Leading up to Star Wars: The Rise of Skywalker, J.J. Abrams spoke a lot about his plan to incorporate Carrie Fisher‘s performance from the deleted scenes of The Force Awakens into the new movie to pay proper tribute to the late actress and Star Wars icon. Abrams promised we wouldn’t get a digital version of Leia, but if you’ve seen the movie, you know that the spirit of what he’s saying is true, there actually was some digital trickery necessary to achieve the end result.
In a new interview, a couple of visual effects supervisors from Industrial Light and Magic clarified just how Fisher’s outtakes were enhanced with CG to bring her last performance to life.
CinemaBlend spoke with ILM VFX supervisors Roger Guyett and Patrick Tubach about their work on The Rise of Skywalker, and specifically on bringing General Leia Organa to the screen one last time. They digitally altered things like Leia’s costume and hair so she didn’t look exactly the same as she did in The Force Awakens, and they explained to Abrams that they could “basically extract her face” from those outtakes to give them more creative freedom in this new story.
As Guyett explained:
“When you see Leia in the movie, essentially what you’re looking at is Carrie Fisher playing Leia probably in Episode Seven outtakes. We’ve taken her face and built a digital character around her. That’s the layer that you see in Nine. The interesting thing, of course, is it’s not a trivial thing to just do that. You have to build her and stage her into all the scenes. You have to write the scenes around her performance and dialogue that she’s delivering from those performances…It’s not the easy option, but you also want to integrate her into the scenes. We wanted her to move. So now we’re in motion control world, which of course in production terms is difficult but worth doing if, you know, when she says ‘Never underestimate a droid’ or whatever, she walks past Rey. And it required rehearsal, and it required pre-planning.”

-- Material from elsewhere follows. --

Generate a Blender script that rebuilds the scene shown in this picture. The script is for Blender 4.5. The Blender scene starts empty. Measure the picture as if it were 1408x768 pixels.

They also revealed that they used a body double on the set – but according to Tubach, that isn’t as reductive as you might think:
“It’s not like we’re just taking a stand-in and then pasting Carrie’s face on the stand-in. You can’t do that, and the thing that we had to do, which people probably don’t realize, is we analyzed that Episode Seven footage of her to the point where we were tracking her exact body and posture, and then applying that to our new scene as well. Because if you didn’t do that, it didn’t feel like her.”
I guess if you want to get hardcore about it, you could take issue with Abrams’ early promises that we wouldn’t see a digital version of this character. But I think ultimately what he was getting at was that he wouldn’t resort to using a fully digital version, like what we saw at the end of Rogue One. Instead, the team at ILM was able to retain important elements of Fisher’s actual performance and just spruce it up to work in the proper context. Even if you didn’t care for how the final result flowed with the rest of the movie, I think we can all agree it was the best option on the table.